Navidad: La fragilidad que confronta la vida
Pbro. Glenm Gómez Álvarez
Con el Niño Jesús en brazos, el anciano Simeón pronuncia una frase que atraviesa por entero la Navidad: «Este niño está puesto para caída y elevación de muchos, y como signo de contradicción… para que se revelen los pensamientos de muchos corazones» (Lc 2,34-35). No sale de sus labios una bendición complaciente. Es una profecía y en esas palabras cabe toda la historia humana. Y cabe también nuestro presente.

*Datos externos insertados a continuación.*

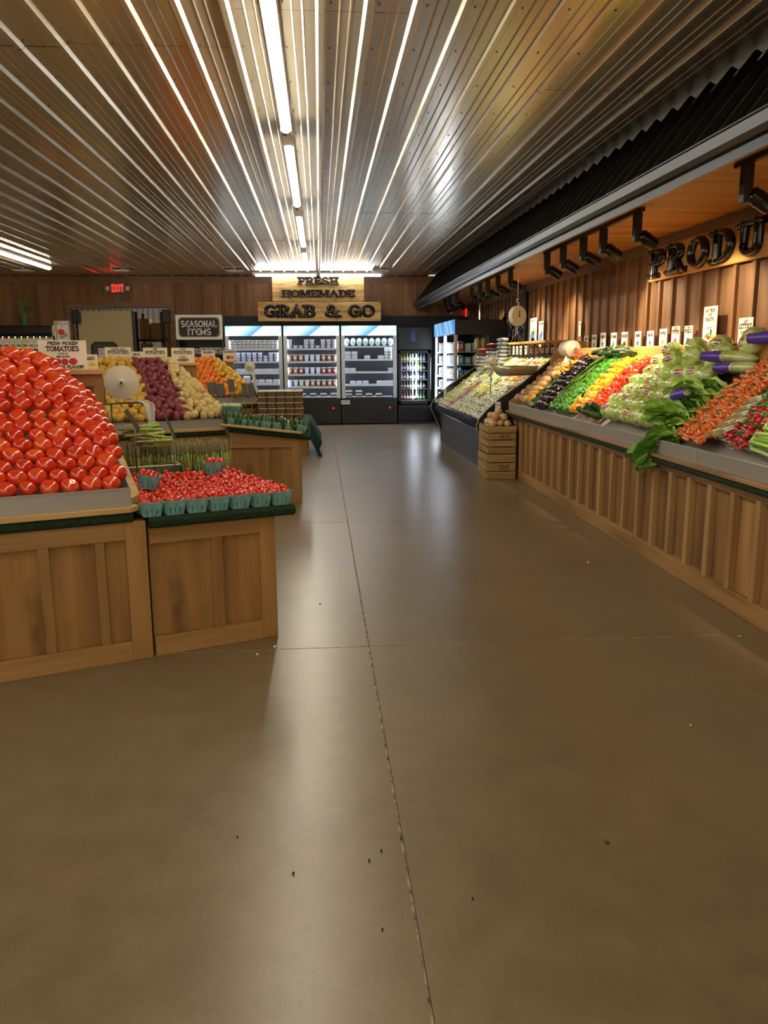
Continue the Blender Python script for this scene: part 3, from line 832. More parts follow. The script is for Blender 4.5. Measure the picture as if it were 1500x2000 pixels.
# ================================================================ asparagus
ASPG = mat('asparagus_green', '#b4cc68', .45, col2='#8fa850', nscale=14)
ASPT = mat('asparagus_tip', '#a09066', .6, col2='#7d865a', nscale=60)
BAND = mat('rubber_band', '#c4694a', .6)
def spear(seed, L=.23):
    r = random.Random(seed); mb = MB(); q = .0068 * r.uniform(.8, 1.2)
    bx, by = r.uniform(-.01, .01), r.uniform(-.01, .01)
    pts = [(bx * t * t, by * t * t, L * t) for t in (0, .3, .55, .72)]
    mb.tube(pts, [q, q * .95, q * .9, q * .85], 6, 0)
    tp = []
    for k in range(9):
        t = .70 + .30 * k / 8; tp.append(((bx * t * t, by * t * t, L * t), q * (1.55 if k % 2 else 1.0) * (1 - .75 * (k / 8) ** 2)))
    mb.tube([p for p, _ in tp], [a for _, a in tp], 6, 1)
    for k in range(4):
        t = .30 + .14 * k; a = r.uniform(0, 6.28); c = Vector((bx * t * t, by * t * t, L * t))
        mb.tube([c + Vector((math.cos(a), math.sin(a), 0)) * q * .9, c + Vector((math.cos(a), math.sin(a), 0)) * q * 1.15 + Vector((0, 0, .012))], [q * .5, .0005], 4, 1)
    return mb.mesh('spear', [ASPG, ASPT], True)
SPM = [spear(i) for i in range(5)]
def bunch(M, label, group, n=17, seed=0, rad=.03):
    r = random.Random(seed)
    t = thing('asparagus_bunch', label, 'asparagus', group=group); t.matrix_world = M
    for k in range(n):
        a = 2.4 * k; q = rad * math.sqrt((k + .5) / n)
        o = bpy.data.objects.new('spear', r.choice(SPM)); COL.objects.link(o); o.parent = t
        o.location = (q * math.cos(a), q * math.sin(a), r.uniform(0, .012)); s = r.uniform(.9, 1.08)
        lean = .10 + .8 * q
        o.rotation_euler = (-math.sin(a) * lean, math.cos(a) * lean, r.uniform(0, 6)); o.scale = (1, 1, s)
    b = MB(); b.tube([((rad + .012) * math.cos(x * PI / 8), (rad + .012) * math.sin(x * PI / 8), .115 + .002 * math.sin(x)) for x in range(16)], .0025, 6, 0, closed=True, flat=1.)
    b.build('rubber_band', [BAND], t, smooth=True)
k = 0
for j in range(2):
    for i in range(12):
        u = .085 - .082 * i - (.04 if j else 0); v = 1.06 + .085 * j + (.12 if i < 7 else .06)
        left = i >= 6
        p = TBf @ Vector((u - .02, v - .04, BZ + (.012 if left else 0.)))
        if left and u < -.70: continue
        where = 'in the clear bin' if left else 'beside the clear bin'
        bunch(Tm(p, (rr.uniform(-.08, .08), rr.uniform(-.06, .06), rr.uniform(0, 6))), 'standing asparagus bunch %s, %s row, %s from the aisle' % (where, ('front', 'rear')[j], ORD[i + 1]), 'standing asparagus bunches', 15, k); k += 1
for n_, (uu, vv, zz, aa, lab) in enumerate(((-.50, 1.05, .255, 1.62, 'asparagus bunch lying flat on the clear bin, lowest of three'), (-.54, 1.10, .30, 1.50, 'asparagus bunch lying flat on the clear bin, middle of three'), (-.56, 1.17, .345, 1.35, 'asparagus bunch lying on top of the other flat bunches'))):
    p = TBf @ Vector((uu + .22, vv, BZ + zz))
    bunch(Tm(p, (0, -PI / 2 - .08 * (n_ - 1), A_ANG + .1 * (n_ - 1))), lab, 'asparagus bunches lying flat', 14, 50 + n_, .028)
CLEAR = mat('clear_plastic', '#e9efe6', .12, trans=.9, ior=1.25, spec=.5)
t = thing('plastic_bin', 'clear plastic bin holding standing asparagus', 'bin', TBf @ Vector((-.50, 1.11, BZ + .002)), A_ANG)
mb = MB(); W2, D2, H2 = .235, .115, .115
for (x0_, x1_, y0_, y1_) in ((-W2, W2, -D2, -D2 + .003), (-W2, W2, D2 - .003, D2), (-W2, -W2 + .003, -D2, D2), (W2 - .003, W2, -D2, D2)): mb.box(x0_, x1_, y0_, y1_, 0, H2)
mb.box(-W2, W2, -D2, D2, 0, .003)
mb.build('bin_body', [CLEAR], t)
mb = MB(); mb.tube([(-W2 - .006, -D2 - .006, H2), (W2 + .006, -D2 - .006, H2), (W2 + .006, D2 + .006, H2), (-W2 - .006, D2 + .006, H2)], .006, 6, closed=True)
mb.build('bin_rim', [mat('frosted_rim', '#d4d8cc', .3)], t, smooth=True)

# ================================================================ plastic bag rolls
BAGW = mat('bag_film', '#f0eee6', .35, trans=.25, sss=.0)
ROLL = mat('roll_rings', '#ddd3bf', .5)
def bag_roll(loc, r, w, rz, label, tail, post=None, M=None, M2=None, tilt=0):
    t = thing('bag_roll', label, 'bag roll', loc, rot=(tilt, 0, rz))
    X = Tm((0, -w / 2, 0), (PI / 2, 0, 0))
    prof = [(r * .98, -w)]
    k = 7
    for i in range(k):
        a = r * (1 - .8 * i / k); prof += [(a, .0 + .004 * i), (a - r * .1, .004 * i + .0015)]
    prof += [(r * .16, .03), (r * .14, .045), (0, .045)]
    b = MB(); b.lathe([(0, -w)] + prof, 32, 0, X); b.build('roll', [M or ROLL], t, smooth=25)
    c = MB(); c.tube([(0, -w / 2 - .05, 0), (0, -w / 2 - .07, 0)], .008, 8); c.build('spindle', [BLKM], t)
    if tail:
        pts = tail; b2 = MB(); vs = []; fs = []
        for i, (x, y, z, hw) in enumerate(pts):
            for q in (-1, -.33, .33, 1): vs.append((x + q * hw, y + (.012 if abs(q) < .5 else -.004), z))
        for i in range(len(pts) - 1):
            for q in range(3): fs.append((i * 4 + q, i * 4 + q + 1, (i + 1) * 4 + q + 1, (i + 1) * 4 + q))
        b2.add(vs, fs); o = b2.build('hanging_bag', [M2 or BAGW], t, smooth=True)
        sd = o.modifiers.new('thickness', 'SOLIDIFY'); sd.thickness = .003
    if post:
        p = MB(); p.tube(post, .006, 6); p.build('holder', [mat('holder_wire', '#6a665e', .35, metal=.8)], t, smooth=True)
    return t
bag_roll(tuple(hitY(238, 746, 5.45)), .108, .22, math.radians(12), 'large pale plastic bag roll in front of the gold potatoes',
         [(.02, -.10, -.105, .05), (.12, -.12, -.12, .03), (.165, -.13, -.14, .03), (.17, -.13, -.25, .022), (.17, -.13, -.36, .026), (.165, -.13, -.43, .03)],
         [(-.11, -.05, .02), (-.11, -.05, -.14), (.12, -.05, -.13), (.12, -.05, -.15), (.12, .05, -.14), (-.08, .05, -.14), (-.08, .05, -.60)])
bag_roll(tuple(hitY(488, 716, 12.6)), .075, .15, 0, 'small cream bag roll at the end of the grapefruit counter',
         [(.02, -.08, -.075, .05), (.06, -.08, -.13, .025), (.08, -.08, -.3, .02), (.12, -.08, -.40, .03), (.16, -.08, -.46, .035)],
         [(.0, 0, 0), (.0, 0.08, -.3), (0, .08, -.62)])

# ================================================================ price paddles on stems
PADM = mat('paddle_slate', '#5c5a52', .45)
def paddle(px, py, px2, py2, yy, w, h, lab, rz=.3, tilt=0., zb=None):
    p = hitY(px, py, yy); q = hitY(px2, py2, yy)
    t = thing('price_paddle', lab, 'price paddle', q, group='slate price paddles')
    d = p - q
    s = MB(); s.tube([(0, 0, 0), tuple(d * .98)], .004, 6); s.build('stem', [mat('stem_steel', '#7d786c', .4, metal=.6)], t, smooth=True)
    b = MB(Tm(d, (0, tilt, rz))); b.box(-w / 2, w / 2, -.004, .0, -h * .35, h * .65); b.build('plate', [PADM], t, bevel=.002)
paddle(262, 826, 268, 915, 4.75, .03, .15, 'dark price paddle leaning over the asparagus, nearest the tomato tray', .9, -.62)
paddle(335, 840, 345, 940, 4.9, .022, .17, 'dark price paddle leaning over the asparagus, before the red potatoes', 1.1, -.55)
paddle(415, 762, 420, 822, 8.8, .10, .13, 'grey price paddle before the oranges, nearest the white potatoes', .2, -.12)
paddle(431, 765, 436, 822, 8.8, .09, .13, 'grey price paddle before the oranges, second from the white potatoes', .2, -.1)
paddle(452, 757, 455, 822, 8.8, .07, .14, 'grey price paddle between the oranges and grapefruit', .25, -.08)
paddle(478, 765, 481, 824, 8.8, .06, .14, 'grey price paddle before the grapefruit, left of a close pair', .25, -.1)
paddle(491, 765, 493, 824, 8.8, .07, .14, 'grey price paddle before the grapefruit, right of a close pair', .25, -.12)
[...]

La Navidad, a la luz de Simeón, no es el relato folclórico: es una confrontación abierta. El Niño no viene a confirmar seguridades ni a reforzar privilegios. No legitima poderes ni tranquiliza conciencias satisfechas. Su sola presencia obliga a tomar posición. Revela. Desnuda. Desplaza. Levanta a unos y hace caer a otros, no por arbitrariedad, sino porque expone lo que cada corazón ha decidido amar, proteger o esconder. Frente a Él no hay neutralidad posible: o se deja uno afectar en lo más hondo, o se organiza la resistencia.
La paz que nace en Belén no es fruto de un acuerdo superficial ni una calma fabricada. El nacimiento del Señor es el nacimiento de la paz, sí, pero solo para quienes buscan la verdad. No hay paz auténtica cuando se construye sobre la negación, la mentira o el encubrimiento del dolor ajeno. La Encarnación no anestesia la historia ni la vuelve soportable: la ilumina desde dentro. Y esa luz incomoda a una época que confunde paz con silencio, unidad con uniformidad, consensos forzados con verdad, y estabilidad económica con justicia.
Este Niño que Simeón presenta no se deja utilizar. Él es signo de contradicción. Contradice la fe reducida a moralismo, a discurso piadoso sin consecuencias reales. Contradice a quienes invocan a Dios con facilidad mientras lo desmienten en sus opciones concretas. Contradice toda espiritualidad que bendice el orden establecido sin mirar a los caídos, que predica valores sin tocar heridas, que habla de paz evitando el conflicto inevitable que exige la justicia. Ante este Niño, toda fe queda expuesta a su verdad.
Navidad, entonces, no confirma a nadie: cuestiona a todos. Cuestiona a quienes gobiernan el mundo, porque ningún poder puede reclamar a Dios como aval sin pasar por la fragilidad del pesebre. Cuestiona a las estructuras religiosas cuando se preocupan más por preservarse que por servir, más por defenderse que por entregarse. Cuestiona a una sociedad que, aun llamándose cristiana, se distancia del Evangelio cuando normaliza la exclusión, trivializa la mentira o convierte la indiferencia en norma social.
Pero al mismo tiempo —y aquí está la paradoja que salva— la profecía de Simeón abre una esperanza real: este Niño está puesto también para la elevación. Levanta a quienes no cuentan, a quienes han sido expulsados del relato oficial, a quienes no tienen voz, nombre ni escenario. No los eleva como concesión simbólica, sino como referencia: allí Dios decide hacerse visible y desde allí juzga la historia. Lo pequeño, lo frágil, lo descartado se vuelve criterio.
La Navidad no es evasión ni consuelo fácil. Es la irrupción de Dios en la fragilidad humana. Un Dios que consuela sin mentir, que ofrece paz sin renunciar a la verdad, que levanta sin halagar y que incomoda porque ama demasiado como para dejarnos intactos.
Por eso Simeón puede morir en paz (cf. Lc 2,29-30). No porque todo esté resuelto, ni porque la historia haya encontrado equilibrio, sino porque la verdad ya ha entrado en ella. Y cuando la verdad entra —también hoy, también entre nosotros— nada puede seguir siendo igual sin quedar, tarde o temprano, al descubierto.